As the first anniversary of the war passes, I find that I have less tolerance for middle-of-the-road true-crime dramas. All around the world, people are fascinated by Monsters: The Lyle and Erik Menendez, the Netflix series about the brothers convicted of murdering their parents, which tells the story from the brothers’ point of view. It’s very well acted, and was created by Ryan Murphy, who made such series as Glee and American Crime Story. The first season of his Monsters series featured Jeffrey Dahmer.
While the Menendez brothers’ story is undeniably interesting, I found the characters were all people I didn’t want to spend time with, whether or not there was a miscarriage of justice. Maybe I will enjoy true crime again the way I used to someday, but I can’t enjoy it much now.
500 Days of Summer – Disney+, Apple TV+
The pitfall in recommending light entertainment is that for some, it will be too superficial to capture their interest.
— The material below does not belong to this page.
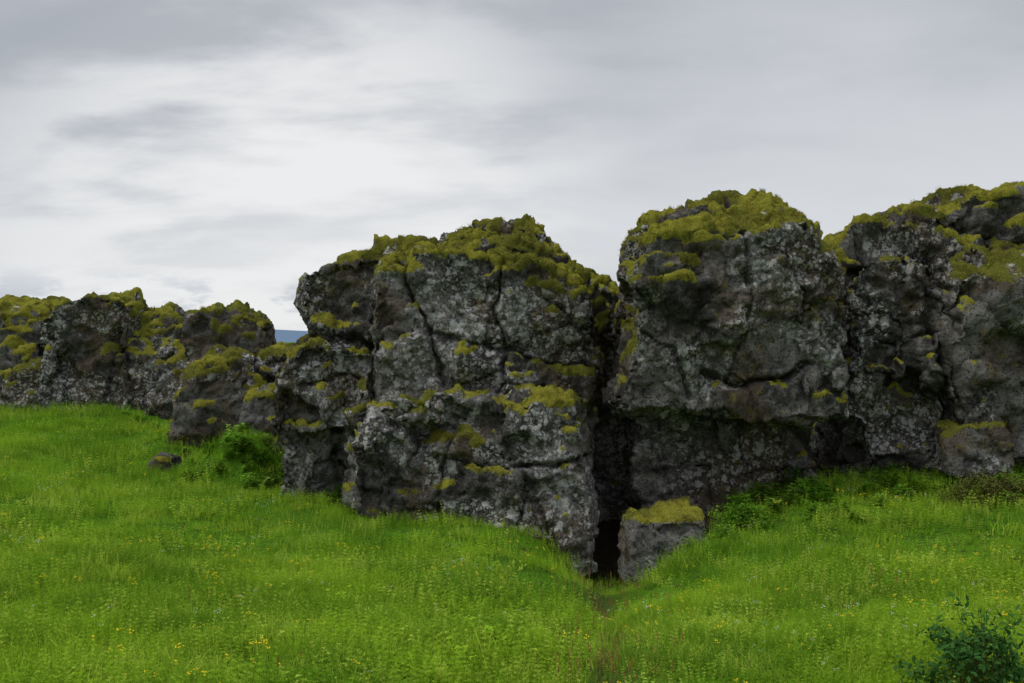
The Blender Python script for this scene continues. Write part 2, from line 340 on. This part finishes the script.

But 500 Days of Summer, which is available on Disney+ and Apple TV+, is an involving and charming story about a romance that could be categorized as a dark rom-com but really goes deeper than that description suggests.
So many movies and television shows dramatize the quest for a soul mate from the female point of view, but fewer focus on a male character who truly wants to fall in love, so this movie fills a gap in what’s out there. Joseph Gordon-Levitt plays Tom, an architect who has somehow ended up writing greeting cards and who yearns for a serious girlfriend. When Summer (Zooey Deschanel) is hired at his office, he is instantly infatuated with her. But she doesn’t want to be tied down, and he tries to convince her about the value of romance.
The story is told in flashbacks and flash forwards, with all kinds of funny touches, like a sequence when Tom imagines half of Los Angeles comes out to congratulate him after a very good date. Religion is not an issue here, but Gordon-Levitt is Jewish and Deschanel is not, so maybe some Nobody Wants This fans will enjoy it after they finish binging this series.